Case plus banale si on est habitué aux moutons qui font du footing.

  • La manière dont on décortique les cases. Il y a des cases avec un sujet et d’autres qui en possèdent  trois. Il y a donc des cases facilement lisibles et d’autre plus compliquées à déchiffrer, qui seront plus lentes. Des cases, si on veut, intellectuellement plus lentes à comprendre, et qui paraîtront alors temporellement plus lentes dans le récit (si vous comprenez cette phrase vous recevez le droit de lire L'être et le néant).

Case lente avec plein de sujets différents : le mouton, le vautour, le dieu.
(Alors qu’on sait même pas ce qu’ils foutent tous là.)

Surgissement d’une figure mythologique. Case beaucoup plus rapide.

Pour résumer : l’apparition des différents éléments, des différentes couches, cadence le récit en même temps qu'elle nous met la tête à l'envers.

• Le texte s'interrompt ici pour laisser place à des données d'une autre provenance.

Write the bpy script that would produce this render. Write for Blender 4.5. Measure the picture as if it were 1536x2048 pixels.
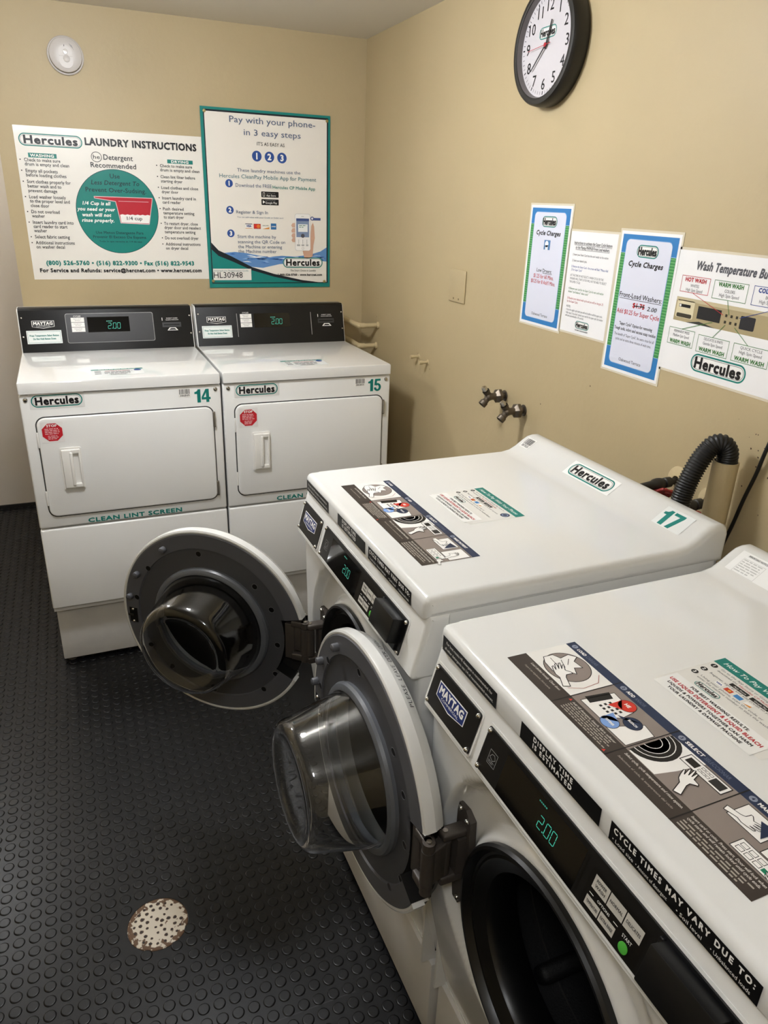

OUI D’ACCORD MAIS POURQUOI TOUTES CES COUCHES ?

Pour la bande dessinée qui nous occupe, il n'y a pas vraiment de récit. (Ça parle de quoi, finalement, ce truc ? Mystère... L’histoire n'a pas de morale, presque pas de chute, aucun développement, puisque c'est la simple répétition d'une seule action étrange. Bref. C'est la chienlit.) 

Du coup, comme il n'y a plus vraiment de sujet, de signification, de cohérence narrative, etc. (utilisons les grands mots, ça peut pas faire de mal) le lecteur se rattrape à ce qui lui reste : le dessin, son trait, l'impact direct de chaque case, la composition, la beauté du dieu du vent, l'attitude recherchée des moutons coureurs, l'épure du décor, les couleurs.


Le lecteur va mieux explorer chaque case. Mieux dépiauter chaque élément.

Bref, la bande dessinée de F’murrr va mieux « produire chez l’homme un état de sensibilité et d’éveil » (éveil aux différents éléments de la BD). (Ou alors il va le barber, des fois ça marche, des fois ça marche pas.)

En supprimant la couche superficielle du récit, F’murrr aide le lecteur à regarder sa bande dessinée comme un presque tableau abstrait, se concentrant sur l'essence même de ce qu'est ce tableau, sans être parasité par un message, uniquement tourné vers les sensations naissant de cette bande dessinée.

F’murrr aide le lecteur à regarder sa bande dessinée comme une pure œuvre d'art.